TASK
Give all the lines below again, exactly, with no pictures.
====
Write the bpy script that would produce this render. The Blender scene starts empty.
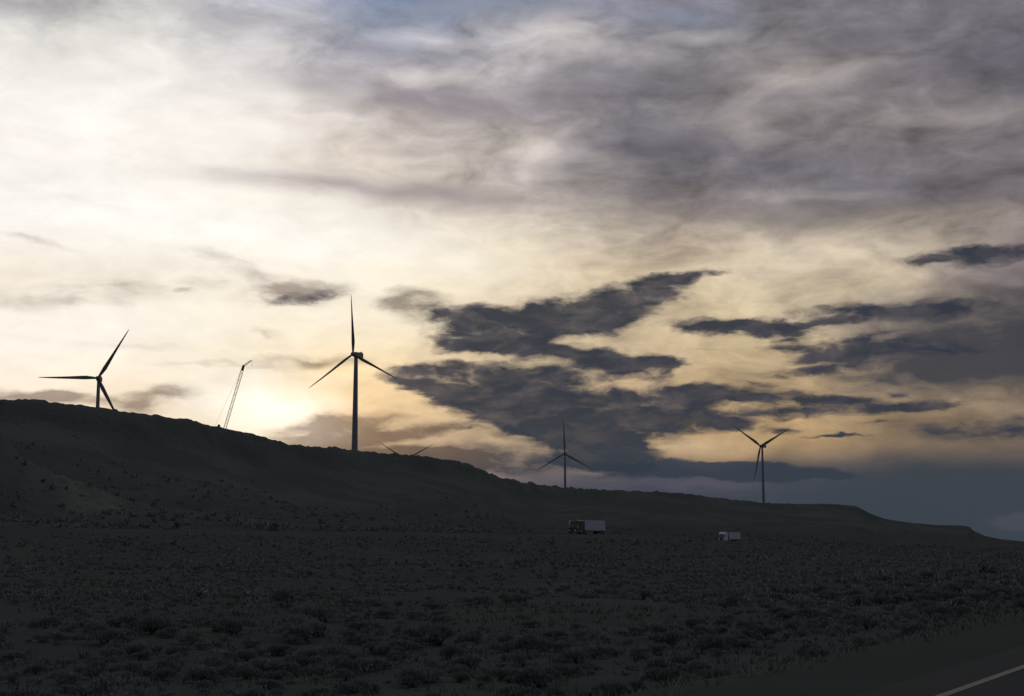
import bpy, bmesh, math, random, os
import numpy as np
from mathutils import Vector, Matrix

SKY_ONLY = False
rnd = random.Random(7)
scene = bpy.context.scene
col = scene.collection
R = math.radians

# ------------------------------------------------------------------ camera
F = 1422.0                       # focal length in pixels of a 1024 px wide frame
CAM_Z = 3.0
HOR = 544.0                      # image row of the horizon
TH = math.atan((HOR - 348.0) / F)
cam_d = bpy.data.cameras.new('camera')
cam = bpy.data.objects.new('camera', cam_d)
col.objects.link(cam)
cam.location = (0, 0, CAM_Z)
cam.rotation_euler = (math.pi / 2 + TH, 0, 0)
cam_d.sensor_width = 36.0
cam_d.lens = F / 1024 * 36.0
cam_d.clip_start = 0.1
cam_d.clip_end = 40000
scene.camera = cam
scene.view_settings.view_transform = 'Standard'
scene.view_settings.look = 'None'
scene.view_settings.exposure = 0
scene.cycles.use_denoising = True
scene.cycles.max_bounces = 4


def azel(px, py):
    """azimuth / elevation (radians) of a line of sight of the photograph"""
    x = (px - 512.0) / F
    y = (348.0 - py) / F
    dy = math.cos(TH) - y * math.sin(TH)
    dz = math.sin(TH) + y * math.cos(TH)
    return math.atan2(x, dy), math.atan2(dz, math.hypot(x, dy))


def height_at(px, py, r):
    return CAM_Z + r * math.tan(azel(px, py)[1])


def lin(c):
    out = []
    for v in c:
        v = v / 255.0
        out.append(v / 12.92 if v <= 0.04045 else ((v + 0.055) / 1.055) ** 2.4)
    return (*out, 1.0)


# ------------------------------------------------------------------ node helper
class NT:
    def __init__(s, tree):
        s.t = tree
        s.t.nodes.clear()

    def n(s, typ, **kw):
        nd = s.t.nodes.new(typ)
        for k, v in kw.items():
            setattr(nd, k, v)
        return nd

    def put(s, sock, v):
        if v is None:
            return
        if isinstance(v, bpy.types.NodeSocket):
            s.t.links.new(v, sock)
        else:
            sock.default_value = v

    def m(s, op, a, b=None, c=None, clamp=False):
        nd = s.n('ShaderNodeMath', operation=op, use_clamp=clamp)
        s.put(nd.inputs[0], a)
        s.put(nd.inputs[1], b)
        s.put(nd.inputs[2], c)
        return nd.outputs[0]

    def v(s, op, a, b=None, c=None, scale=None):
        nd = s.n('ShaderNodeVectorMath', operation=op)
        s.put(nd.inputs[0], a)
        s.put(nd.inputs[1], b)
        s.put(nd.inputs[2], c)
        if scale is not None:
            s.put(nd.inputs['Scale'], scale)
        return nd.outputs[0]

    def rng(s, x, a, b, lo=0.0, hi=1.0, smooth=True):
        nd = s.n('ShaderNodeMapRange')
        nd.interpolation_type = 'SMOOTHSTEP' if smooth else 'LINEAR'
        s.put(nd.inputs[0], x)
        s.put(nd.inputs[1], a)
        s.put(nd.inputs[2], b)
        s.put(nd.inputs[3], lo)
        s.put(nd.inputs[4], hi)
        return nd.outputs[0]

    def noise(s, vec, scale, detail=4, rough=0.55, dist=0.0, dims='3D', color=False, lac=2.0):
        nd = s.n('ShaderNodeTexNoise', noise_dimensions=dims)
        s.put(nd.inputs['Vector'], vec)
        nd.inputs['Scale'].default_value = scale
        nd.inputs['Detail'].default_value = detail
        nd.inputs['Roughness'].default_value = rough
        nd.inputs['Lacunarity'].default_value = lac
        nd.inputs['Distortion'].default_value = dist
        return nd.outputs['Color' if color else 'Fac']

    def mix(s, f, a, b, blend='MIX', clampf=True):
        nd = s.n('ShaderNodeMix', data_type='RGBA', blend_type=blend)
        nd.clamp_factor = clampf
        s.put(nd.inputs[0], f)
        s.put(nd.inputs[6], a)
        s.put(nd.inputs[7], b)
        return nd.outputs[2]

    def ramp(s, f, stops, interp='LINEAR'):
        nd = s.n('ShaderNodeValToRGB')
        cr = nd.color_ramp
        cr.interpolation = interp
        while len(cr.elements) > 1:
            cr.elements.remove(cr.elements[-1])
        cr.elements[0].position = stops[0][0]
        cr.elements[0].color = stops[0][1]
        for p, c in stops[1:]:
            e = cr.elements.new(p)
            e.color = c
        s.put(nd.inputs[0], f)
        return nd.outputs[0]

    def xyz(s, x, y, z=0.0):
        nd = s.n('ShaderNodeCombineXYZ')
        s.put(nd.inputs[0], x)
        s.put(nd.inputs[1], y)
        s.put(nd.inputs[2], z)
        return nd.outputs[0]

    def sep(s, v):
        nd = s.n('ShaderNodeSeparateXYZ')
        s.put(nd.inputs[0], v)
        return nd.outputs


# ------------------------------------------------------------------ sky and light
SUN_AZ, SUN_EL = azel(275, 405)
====
OUTPUT FOR THIS TASK
Write the bpy script that would produce this render. The Blender scene starts empty.
import bpy, bmesh, math, random, os
import numpy as np
from mathutils import Vector, Matrix

SKY_ONLY = False
rnd = random.Random(7)
scene = bpy.context.scene
col = scene.collection
R = math.radians

# ------------------------------------------------------------------ camera
F = 1422.0                       # focal length in pixels of a 1024 px wide frame
CAM_Z = 3.0
HOR = 544.0                      # image row of the horizon
TH = math.atan((HOR - 348.0) / F)
cam_d = bpy.data.cameras.new('camera')
cam = bpy.data.objects.new('camera', cam_d)
col.objects.link(cam)
cam.location = (0, 0, CAM_Z)
cam.rotation_euler = (math.pi / 2 + TH, 0, 0)
cam_d.sensor_width = 36.0
cam_d.lens = F / 1024 * 36.0
cam_d.clip_start = 0.1
cam_d.clip_end = 40000
scene.camera = cam
scene.view_settings.view_transform = 'Standard'
scene.view_settings.look = 'None'
scene.view_settings.exposure = 0
scene.cycles.use_denoising = True
scene.cycles.max_bounces = 4


def azel(px, py):
    """azimuth / elevation (radians) of a line of sight of the photograph"""
    x = (px - 512.0) / F
    y = (348.0 - py) / F
    dy = math.cos(TH) - y * math.sin(TH)
    dz = math.sin(TH) + y * math.cos(TH)
    return math.atan2(x, dy), math.atan2(dz, math.hypot(x, dy))


def height_at(px, py, r):
    return CAM_Z + r * math.tan(azel(px, py)[1])


def lin(c):
    out = []
    for v in c:
        v = v / 255.0
        out.append(v / 12.92 if v <= 0.04045 else ((v + 0.055) / 1.055) ** 2.4)
    return (*out, 1.0)


# ------------------------------------------------------------------ node helper
class NT:
    def __init__(s, tree):
        s.t = tree
        s.t.nodes.clear()

    def n(s, typ, **kw):
        nd = s.t.nodes.new(typ)
        for k, v in kw.items():
            setattr(nd, k, v)
        return nd

    def put(s, sock, v):
        if v is None:
            return
        if isinstance(v, bpy.types.NodeSocket):
            s.t.links.new(v, sock)
        else:
            sock.default_value = v

    def m(s, op, a, b=None, c=None, clamp=False):
        nd = s.n('ShaderNodeMath', operation=op, use_clamp=clamp)
        s.put(nd.inputs[0], a)
        s.put(nd.inputs[1], b)
        s.put(nd.inputs[2], c)
        return nd.outputs[0]

    def v(s, op, a, b=None, c=None, scale=None):
        nd = s.n('ShaderNodeVectorMath', operation=op)
        s.put(nd.inputs[0], a)
        s.put(nd.inputs[1], b)
        s.put(nd.inputs[2], c)
        if scale is not None:
            s.put(nd.inputs['Scale'], scale)
        return nd.outputs[0]

    def rng(s, x, a, b, lo=0.0, hi=1.0, smooth=True):
        nd = s.n('ShaderNodeMapRange')
        nd.interpolation_type = 'SMOOTHSTEP' if smooth else 'LINEAR'
        s.put(nd.inputs[0], x)
        s.put(nd.inputs[1], a)
        s.put(nd.inputs[2], b)
        s.put(nd.inputs[3], lo)
        s.put(nd.inputs[4], hi)
        return nd.outputs[0]

    def noise(s, vec, scale, detail=4, rough=0.55, dist=0.0, dims='3D', color=False, lac=2.0):
        nd = s.n('ShaderNodeTexNoise', noise_dimensions=dims)
        s.put(nd.inputs['Vector'], vec)
        nd.inputs['Scale'].default_value = scale
        nd.inputs['Detail'].default_value = detail
        nd.inputs['Roughness'].default_value = rough
        nd.inputs['Lacunarity'].default_value = lac
        nd.inputs['Distortion'].default_value = dist
        return nd.outputs['Color' if color else 'Fac']

    def mix(s, f, a, b, blend='MIX', clampf=True):
        nd = s.n('ShaderNodeMix', data_type='RGBA', blend_type=blend)
        nd.clamp_factor = clampf
        s.put(nd.inputs[0], f)
        s.put(nd.inputs[6], a)
        s.put(nd.inputs[7], b)
        return nd.outputs[2]

    def ramp(s, f, stops, interp='LINEAR'):
        nd = s.n('ShaderNodeValToRGB')
        cr = nd.color_ramp
        cr.interpolation = interp
        while len(cr.elements) > 1:
            cr.elements.remove(cr.elements[-1])
        cr.elements[0].position = stops[0][0]
        cr.elements[0].color = stops[0][1]
        for p, c in stops[1:]:
            e = cr.elements.new(p)
            e.color = c
        s.put(nd.inputs[0], f)
        return nd.outputs[0]

    def xyz(s, x, y, z=0.0):
        nd = s.n('ShaderNodeCombineXYZ')
        s.put(nd.inputs[0], x)
        s.put(nd.inputs[1], y)
        s.put(nd.inputs[2], z)
        return nd.outputs[0]

    def sep(s, v):
        nd = s.n('ShaderNodeSeparateXYZ')
        s.put(nd.inputs[0], v)
        return nd.outputs


# ------------------------------------------------------------------ sky and light
SUN_AZ, SUN_EL = azel(275, 405)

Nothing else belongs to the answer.